Now, Sony have released a Tenth Anniversary Edition of The Holy Bible, comprising two CDs and a DVD. CD1 is a digitally remastered version of the original, plus live tracks. The Manics were a brilliant live band at the time, despite Richey’s increasingly self-destructive behaviour, and the versions of “Intense Humming of Evil”, “4st 7lbs”, “Yes” and “Of Walking Abortion” here pulsate with menacing intensity. The band ended this tour by smashing up all of their equipment—and they sound like they’re itching to do it all the way through these tracks.

After trying to sound like Guns ‘n’ Roses on “Gold Against the Soul”, the Manics went back to their original influences: Wire, PiL and Joy Division. The result was a muscular, stripped-down sound that proved how talented James Dean Bradfield is, taking Richey’s and (to a lesser degree) Nicky’s lyrics about the holocaust and anorexia and creating the perfect soundtrack to them: an album that is depressing, violent, unflinching, but also tuneful, uplifting and stirring. It’s awe-inspiring.

“Yes” is a perfect opener, a song about a world in which everything is for sale. The lyrics are uncompromising and disturbing: “He’s a boy—you want a girl so tear off his cock; Tie his hair in bunches, fuck him, call him Rita if you want”. All wrapped up in a sing-along chorus. This is incredible stuff, more powerful than any of the punk bands of the 70s managed; more powerful than pretty much anything that’s come since.
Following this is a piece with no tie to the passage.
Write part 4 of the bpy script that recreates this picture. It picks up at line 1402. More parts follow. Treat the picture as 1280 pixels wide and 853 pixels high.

“Ifwhiteamerica…” is, lyrically, a slightly more traditional Manics song, with its references to River Phoenix and sociology textbooks. It takes in censorship, gun control, hypocrisy and militarism. Then things get really bleak. “Of Walking Abortion” is an anthem of self-loathing. “She is Suffering” talks about the desire to corrupt and destroy beauty. “This is Yesterday”, which was one of Nicky’s, and “Revol”, a throwaway number about the flaws of various revolutionaries, provide a little light relief. “PCP” is wonderfully gothic and “Die in the Summertime” has a lyric about, well, wanting to die in the summertime. Again, it’s got a great tune. You’ll find yourself humming it in the office and then realise with a start exactly what you’re humming.

At the album’s centre are a trio of songs that take your breath away. “4st 7lbs”, the tale of a teenage girl who wants “to be so skinny, that I rot from view” is clearly about Richey. It’s a deeply disturbing song, not only because you know what happened next, but also because it comes as close to glamourising anorexia as you can get. Then there’s “Mausoleum” which is so dark that it’s almost unlistenable. This is not pop music. And after that is the blistering “Faster”, which is so good that the English language lacks the words to describe it.

Once you’ve listened to the whole thing and reminded yourself how important the Manics used to be, you can turn to CD2 and hear the previously-unreleased US mix of the album by Tom Lord Alge. It’s actually better than the original. The sound is beefed up and nearly all the songs sound fuller and richer. CD2 also contains a couple of demos and three live session tracks, which are nice for fans, but hardly essential.

Finally, the DVD contains the group doing various performances on TV shows and on stage at Glastonbury, looking so goddamn cool in their military uniforms. They really were the perfect band. Just for a moment. That moment was, I would argue, during their performance of “Faster” on Top of the Pops, with James wearing a balaclava and terrifying Britain. The DVD also features an illuminating 30-minute interview, as well as the videos for the singles.

The Holy Bible is easily one of the best albums of the 90s—ignored by many, but loved intensely by the few who’ve lived with it over the years. With luck, this re-release will find a new audience. It puts everything the Manics have done since to shame, not to mention nearly everything else.